From Lloyds List Thursday 4 February 2010 by Sam Ignarski
AMONG the rules of thumb you are taught in the early months of marine insurance training used to be that the pilots of ships had, under the laws of pilotage, essentially no liability for negligence.
The ship and the master had to answer for faults or negligence in the event of loss or damage, for his role was nothing more than that of an advisor to the bridge, even if the services were compulsory.
Pilots, ex-seafarers themselves, often of great vintage, were not necessarily held in the greatest of esteem.
Take this reference to the pilot in Conrad’s impressive short story Youth: “We worked out of the Thames under canvas, with a North Sea pilot on board. His name was Jermyn, and he dodged all day long about the galley drying his handkerchief before the stove. Apparently he never slept. He was a dismal man, with a perpetual tear sparkling at the end of his nose, who either had been in trouble or was in trouble, or expected to be in trouble — could not be happy unless something went wrong.
“He mistrusted my youth, my common-sense and my seamanship, and made a point of showing it in 100 little ways. I dare say he was right. It seems to me I knew very little then and I know not much more now, but I cherish a hate for that Jermyn to this day.”
And so the tyro marine insurance man would witness the steady trickle of groundings and casualties of ships under pilotage, where the blunders and their consequences were paid for by claims submitted by the ship to the underwriters.
Pilots and their associations therefore have tended over the years not to carry errors and omissions insurance, and few, if any, have had cause to rue the day that their frugality has caused. Trouble has come instead from the modern tendency to apply criminal sanctions against pilots.
The latest manifestation of this tendency comes from the Hong Kong Special Administrative Region.
Readers may recall how on March 22, 2008, the offshore supply ship Neftegaz-67 collided with the panamax bulk carrier Yang Hai near Hong Kong, resulting in the death of 18 Ukrainian crew members on the supply ship following its capsizing.
This was the worst maritime accident locally since the capsize of the Macau ferry Fat Shan , which capsized during Typhoon Rose in August 1971.
The two masters and two pilots involved have all been jailed following a 90-day trial in a Hong Kong district court before Judge Susan D’Almada Remedios.
Yuriy Kulemesin, the Ukrainian master of the supply ship, received a sentence of three years and two months for breaking collision regulation rules five, eight and nine — failure to keep a proper lookout, failure to avoid a collision and failure to navigate properly in a narrow channel.
Tang Dock-wah, the senior pilot on board the bulk carrier was sentenced to three years imprisonment. Yao Hai master Lin Bo and the ship’s junior pilot, Bruce Chun, were both sent down for 30 months, all three for breaking collision regulations five and eight.

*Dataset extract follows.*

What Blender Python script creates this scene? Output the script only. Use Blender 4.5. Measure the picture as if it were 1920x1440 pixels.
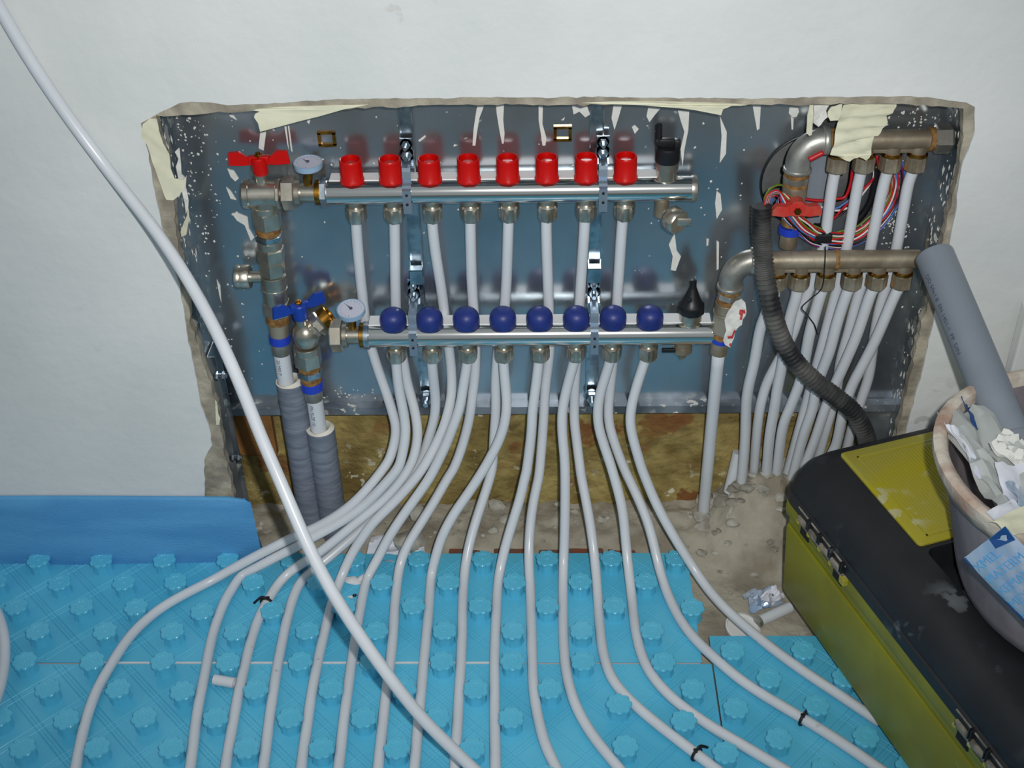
import bpy, bmesh, math, random
from mathutils import Vector, Matrix
from mathutils.geometry import tessellate_polygon
random.seed(7)
for o in list(bpy.data.objects): bpy.data.objects.remove(o)
S = bpy.context.scene
C = S.collection

# ------------------------------------------------------------ camera, world, light
W, H = 1920, 1440
F = 2290.07
CAM = Vector((0.24861, -1.35349, 1.29409))
YAW, PITCH, ROLL = -0.03551, 0.62203, -0.02744
_fw = Vector((math.sin(YAW)*math.cos(PITCH), math.cos(YAW)*math.cos(PITCH), -math.sin(PITCH)))
_r0 = Vector((math.cos(YAW), -math.sin(YAW), 0)); _u0 = _r0.cross(_fw)
_r = math.cos(ROLL)*_r0 + math.sin(ROLL)*_u0
_u = -math.sin(ROLL)*_r0 + math.cos(ROLL)*_u0
cd = bpy.data.cameras.new('camera'); cam = bpy.data.objects.new('camera', cd); C.objects.link(cam)
cd.sensor_width = 36; cd.lens = F/W*36; cd.clip_start = .02
M = Matrix((( _r.x, _u.x, -_fw.x, CAM.x), (_r.y, _u.y, -_fw.y, CAM.y), (_r.z, _u.z, -_fw.z, CAM.z), (0, 0, 0, 1)))
cam.matrix_world = M
S.camera = cam
S.view_settings.view_transform = 'Standard'; S.view_settings.look = 'None'
S.view_settings.gamma = 1; S.view_settings.use_curve_mapping = False
S.view_settings.exposure = 0.0
wd = bpy.data.worlds.new('world'); S.world = wd; wd.use_nodes = True
bg = wd.node_tree.nodes['Background']; bg.inputs[0].default_value = (.56, .62, .66, 1); bg.inputs[1].default_value = .44
fl = bpy.data.lights.new('camera_flash', 'SPOT'); fl.energy = 66; fl.spot_size = math.radians(80); fl.spot_blend = .95
fl.shadow_soft_size = .012; fl.color = (1, .99, .97)
flo = bpy.data.objects.new('camera_flash', fl); C.objects.link(flo)
flo.location = CAM + _r*.055 + _u*.04
_aim = (_fw + _u*.10 - _r*.05).normalized()
flo.rotation_euler = _aim.to_track_quat('-Z', 'Y').to_euler()

def ray(px, py): return _fw + _r*((px-960)/F) - _u*((py-720)/F)
def P(px, py, y=None, z=None, d=None):
    """world point seen at a photo pixel: on the upright plane y, the level plane z, or at lens depth d"""
    r = ray(px, py)
    t = d if d is not None else ((y-CAM.y)/r.y if y is not None else (z-CAM.z)/r.z)
    return CAM + r*t
def depth(p): return (p-CAM).dot(_fw)

# ------------------------------------------------------------ materials
def lin(c):
    f = lambda v: (v/255/12.92) if v/255 <= .04045 else ((v/255+.055)/1.055)**2.4
    return (f(c[0]), f(c[1]), f(c[2]), 1)
MATS = {}
def mat(name, c, rough=.5, metal=0, c2=None, scale=20, lo=.4, hi=.6, bump=0, bscale=60, spots=None, trans=0, alpha=1,
        stretch=(1, 1, 1), spec=.5, coat=0, sss=0, detail=4, rvar=0):
    m = bpy.data.materials.new(name); m.use_nodes = True; nt = m.node_tree; N = nt.nodes; L = nt.links
    b = N['Principled BSDF']; b.inputs['Roughness'].default_value = rough; b.inputs['Metallic'].default_value = metal
    b.inputs['Specular IOR Level'].default_value = spec; b.inputs['Coat Weight'].default_value = coat
    b.inputs['Coat Roughness'].default_value = .08
    b.inputs['Transmission Weight'].default_value = trans; b.inputs['Alpha'].default_value = alpha
    if sss: b.inputs['Subsurface Weight'].default_value = sss; b.inputs['Subsurface Scale'].default_value = .004
    tc = N.new('ShaderNodeTexCoord'); mp = N.new('ShaderNodeMapping'); mp.inputs['Scale'].default_value = stretch
    L.new(tc.outputs['Object'], mp.inputs[0])
    def noise(s, d=detail):
        n = N.new('ShaderNodeTexNoise'); n.inputs['Scale'].default_value = s; n.inputs['Detail'].default_value = d
        L.new(mp.outputs[0], n.inputs['Vector']); return n.outputs[0]
    def ramp(src, a, bb):
        r = N.new('ShaderNodeMapRange'); r.inputs[1].default_value = a; r.inputs[2].default_value = bb; r.clamp = True
        L.new(src, r.inputs[0]); return r.outputs[0]
    def mix(fac, a, bb):
        x = N.new('ShaderNodeMix'); x.data_type = 'RGBA'
        L.new(fac, x.inputs[0])
        for i, v in ((6, a), (7, bb)):
            if isinstance(v, tuple): x.inputs[i].default_value = v
            else: L.new(v, x.inputs[i])
        return x.outputs[2]
    col = lin(c)
    if c2: col = mix(ramp(noise(scale), lo, hi), lin(c), lin(c2))
    if spots:
        for (sc, sscale, s0, big, b0) in spots:     # colour, fine scale, threshold, patch scale, patch threshold
            f = ramp(noise(sscale), s0, s0+.035); g = ramp(noise(big, 2), b0, b0+.10)
            mu = N.new('ShaderNodeMath'); mu.operation = 'MULTIPLY'; L.new(f, mu.inputs[0]); L.new(g, mu.inputs[1])
            col = mix(mu.outputs[0], col, lin(sc))
            if metal:
                iv = N.new('ShaderNodeMath'); iv.operation = 'SUBTRACT'; iv.inputs[0].default_value = 1; L.new(mu.outputs[0], iv.inputs[1])
                m2 = N.new('ShaderNodeMath'); m2.operation = 'MULTIPLY'; m2.inputs[1].default_value = metal; L.new(iv.outputs[0], m2.inputs[0])
                L.new(m2.outputs[0], b.inputs['Metallic'])
    if isinstance(col, tuple): b.inputs['Base Color'].default_value = col
    else: L.new(col, b.inputs['Base Color'])
    if rvar:
        r = N.new('ShaderNodeMapRange'); r.inputs[1].default_value = .3; r.inputs[2].default_value = .7
        r.inputs[3].default_value = max(.02, rough-rvar); r.inputs[4].default_value = rough+rvar
        L.new(noise(9), r.inputs[0]); L.new(r.outputs[0], b.inputs['Roughness'])
    if bump:
        bp = N.new('ShaderNodeBump'); bp.inputs['Strength'].default_value = 1; bp.inputs['Distance'].default_value = bump
        L.new(noise(bscale), bp.inputs['Height']); L.new(bp.outputs[0], b.inputs['Normal'])
    MATS[name] = m; return m
PLAS = (222, 220, 212)
wall_m = mat('white_paint', (222, 224, 222), .7, c2=(204, 208, 207), scale=3, lo=.35, hi=.7, bump=.0012, bscale=45,
             spots=[((176, 174, 168), 30, .60, 2.2, .55)])
plaster_m = mat('bare_plaster', (176, 168, 150), .95, c2=(138, 130, 116), scale=25, bump=.004, bscale=70)
core_m = mat('wall_core', (112, 114, 114), .95, c2=(90, 92, 92), scale=12, bump=.004)
galv_m = mat('galvanised_sheet', (200, 207, 213), .21, .9, c2=(168, 176, 184), scale=7, lo=.3, hi=.7, bump=.0003, bscale=9, rvar=.06,
             spots=[(PLAS, 90, .66, 5, .56)])
galvd_m = mat('dirty_galvanised', (170, 176, 180), .34, .75, c2=(120, 128, 134), scale=9, bump=.0008, bscale=30,
              spots=[(PLAS, 55, .56, 9, .44), ((150, 132, 106), 30, .62, 7, .5)])
zinc_m = mat('zinc_steel', (208, 218, 226), .27, 1, c2=(160, 172, 182), scale=60, bump=.0003, bscale=50)
chrome_m = mat('polished_tube', (232, 232, 228), .13, 1, bump=.0001, bscale=20)
nickel_m = mat('nickel', (208, 203, 190), .3, .9, c2=(182, 176, 162), scale=40)
oldn_m = mat('old_nickel', (176, 166, 148), .45, .6, c2=(148, 136, 116), scale=30, bump=.0006, bscale=60,
             spots=[((140, 100, 60), 40, .64, 14, .58)])
iron_m = mat('cast_elbow', (186, 186, 180), .42, .7, c2=(140, 138, 130), scale=20, bump=.0006, bscale=50)
brass_m = mat('brass', (190, 140, 60), .28, 1, c2=(150, 104, 44), scale=60)
hemp_m = mat('hemp_seal', (150, 112, 60), .7, c2=(112, 78, 38), scale=120, bump=.0012, bscale=200)
red_m = mat('red_plastic', (198, 10, 6), .34, spec=.35)
redp_m = mat('dusty_red_plastic', (196, 44, 34), .5, c2=(190, 84, 70), scale=40)
blue_m = mat('blue_cap_plastic', (34, 52, 128), .45, c2=(28, 44, 112), scale=50)
bluel_m = mat('blue_lever_plastic', (20, 62, 160), .42)
ring_m = mat('blue_ring_plastic', (38, 66, 190), .3)
black_m = mat('black_plastic', (22, 23, 26), .42)
conduit_m = mat('dusty_black_conduit', (30, 32, 34), .5, c2=(100, 100, 96), scale=14, lo=.46, hi=.66)
pipe_m = mat('white_pipe', (214, 219, 224), .28, c2=(206, 211, 217), scale=8, sss=0, spots=[((150, 150, 152), 60, .66, 9, .6)])
white_m = mat('white_plastic', (225, 226, 224), .4)
strip_m = mat('white_label_strip', (236, 238, 238), .45)
sleeve_m = mat('grey_foam_sleeve', (126, 134, 148), .7, c2=(108, 116, 130), scale=30, bump=.0012, bscale=35, stretch=(1, 1, 6))
foamw_m = mat('cream_foam', (226, 222, 208), .85, bump=.001, bscale=90)
mat_m = mat('blue_mat_plastic', (98, 196, 228), .27, c2=(84, 184, 218), scale=6, bump=.0005, bscale=40,
            spots=[((214, 212, 200), 70, .70, 5, .6)])
foam_m = mat('blue_edge_foam', (92, 166, 216), .6, c2=(78, 150, 204), scale=5, bump=.0008, bscale=160, stretch=(1, 1, 4))
eps_m = mat('white_eps', (224, 222, 222), .85, bump=.001, bscale=120)
conc_m = mat('raw_concrete', (176, 170, 154), .95, c2=(142, 134, 118), scale=14, bump=.006, bscale=40,
             spots=[((196, 194, 186), 35, .60, 6, .5)])
rubble_m = mat('pale_mortar', (190, 187, 176), .95, c2=(140, 136, 124), scale=25, bump=.004, bscale=60)
brick_m = mat('red_brick', (136, 74, 54), .95, c2=(104, 84, 70), scale=30, bump=.003)
wool_m = mat('mineral_wool', (176, 158, 98), .98, c2=(122, 104, 56), scale=18, bump=.006, bscale=70, lo=.35, hi=.65,
             spots=[((214, 208, 186), 60, .60, 8, .50), ((128, 84, 44), 14, .55, 5, .46)])
wood_m = mat('orange_osb', (158, 108, 54), .9, c2=(120, 84, 44), scale=12, bump=.002)
tape_m = mat('masking_tape', (222, 220, 194), .8, c2=(206, 203, 178), scale=12, bump=.002, bscale=30)
plb_m = mat('plaster_blob', (222, 222, 216), .9, bump=.004, bscale=40)
yel_m = mat('dimmed_yellow_plastic', (142, 140, 24), .42, c2=(132, 128, 24), scale=12, spots=[((170, 168, 110), 40, .62, 7, .56)], bump=.0003, bscale=80)  # toolbox body: darker than the lid panel, light falloff put into the colour
yelp_m = mat('yellow_lid_panel', (172, 162, 28), .5, c2=(166, 158, 60), scale=9, spots=[((186, 182, 136), 50, .53, 12, .50)])
tbl_m = mat('black_lid_plastic', (34, 36, 40), .5, c2=(27, 29, 33), scale=10, bump=.0005, bscale=90,
            spots=[((96, 102, 106), 26, .54, 7, .56)])
hinge_m = mat('dusty_hinge', (156, 146, 130), .6, c2=(104, 96, 86), scale=60)
bucket_m = mat('grey_rubber', (150, 142, 146), .8, c2=(112, 104, 110), scale=14, bump=.001, bscale=50, stretch=(1, 1, .4), lo=.35, hi=.65)
rim_m = mat('plastered_rim', (204, 196, 182), .9, c2=(168, 140, 124), scale=22, bump=.003, bscale=60)
pvc_m = mat('grey_pvc', (134, 142, 152), .38, c2=(124, 132, 142), scale=9)
bag_m = mat('clear_blister', (222, 227, 224), .2, trans=.25, alpha=.66, c2=(200, 206, 202), scale=9)
paper_m = mat('white_wrapper', (226, 228, 236), .55, c2=(196, 202, 216), scale=9)
foil_m = mat('blue_white_foil', (196, 210, 228), .2, .35, c2=(160, 190, 222), scale=10, bump=.0015, bscale=24, coat=.5)
foilb_m = mat('blue_foil', (42, 88, 152), .2, .4, c2=(30, 60, 112), scale=14, bump=.0015, bscale=24)
cyan_m = mat('light_blue_print', (96, 170, 224), .4)
ink_m = mat('grey_ink', (70, 74, 96), .6)
dial_m = mat('dial_face', (206, 208, 224), .25, coat=.6)
dialr_m = mat('dial_rim', (150, 178, 204), .25)
rdp_m = mat('red_print', (190, 60, 66), .6)
dark_m = mat('dark_gap', (16, 16, 18), .8)
wire_cols = {'red': (190, 24, 34), 'white': (224, 218, 214), 'blue': (70, 120, 190), 'green': (110, 130, 40), 'black': (20, 20, 24), 'purple': (120, 30, 100)}
wire_ms = {k: mat('wire_'+k, v, .4) for k, v in wire_cols.items()}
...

By all accounts this was a horrible casualty, duly marked by the judge who imposed a deterrent sentence for serious errors of navigation to mark the loss of 18 lives. It is not surprising that the court gallery was packed with the families of the pilots, for the previous imperviousness of pilots to paying the legal consequences of professional negligence has gone the way of the seafarers in Hong Kong also.
Word in the small world of marine should go out that, as in San Francisco, so also in Hong Kong and, we can imagine, any mature maritime jurisdiction centre in today’s environment, the untouchable status of pilots is no more.
What should today’s pilots — and indeed seafarers in general — do to cover themselves against the day when they are involved in a serious lapse of judgement or skill. Professional negligence insurance does not often encompass the paying of legal fees for defendants in criminal courts.
P&I insurance has visibly struggled with the legal costs and expenses that arise whenever a master or deck officer is in the dock under a criminal indictment. Yet it must be said that the hazard of criminalisation is a very real part of the spectrum of risks facing pilots and seafarers.
For these individuals, the trauma of an operational failure, which in the modern world is often painfully visible and career-threatening in any event, is followed by arrest and submission to the mercies of the criminal law system of the country concerned.
Some have a very rough time of it indeed, stranded far from home, broke and stuck in jail, with or without the help of consular assistance or the full attention of the owners and clubs concerned.
Errors of judgement or even blunders pepper the lives of many if not all of us. By definition, these acts or omissions lack mens rea, that is to say a guilty mind which formed an intention to do the thing complained of. The traditional plea of anyone in the aftermath of such errors or blunders is invariably: “I did not mean to”. It is usually in retrospect that the charge of careless or reckless conduct is made, which is a kind of trade description of the error in the first place.
Is it really beyond the ken of marine insurance to lay on within the spectrum of covers some kind of contingency for fees for the criminalised seafarer? Legal costs insurers do it all the time, which was of some help to the pilot on board the Cosco Busan , though it did not help the unfortunate man’s progress to jail.
Of one thing we can be sure. The modern need for an individual culprit in many societies is not going to go away very soon and the criminal law can be a rather wayward and blunt instrument in itself.
So certain is the progress of the criminalisation of seafarers in our times that a perfectly good case can be made for it as a marine peril.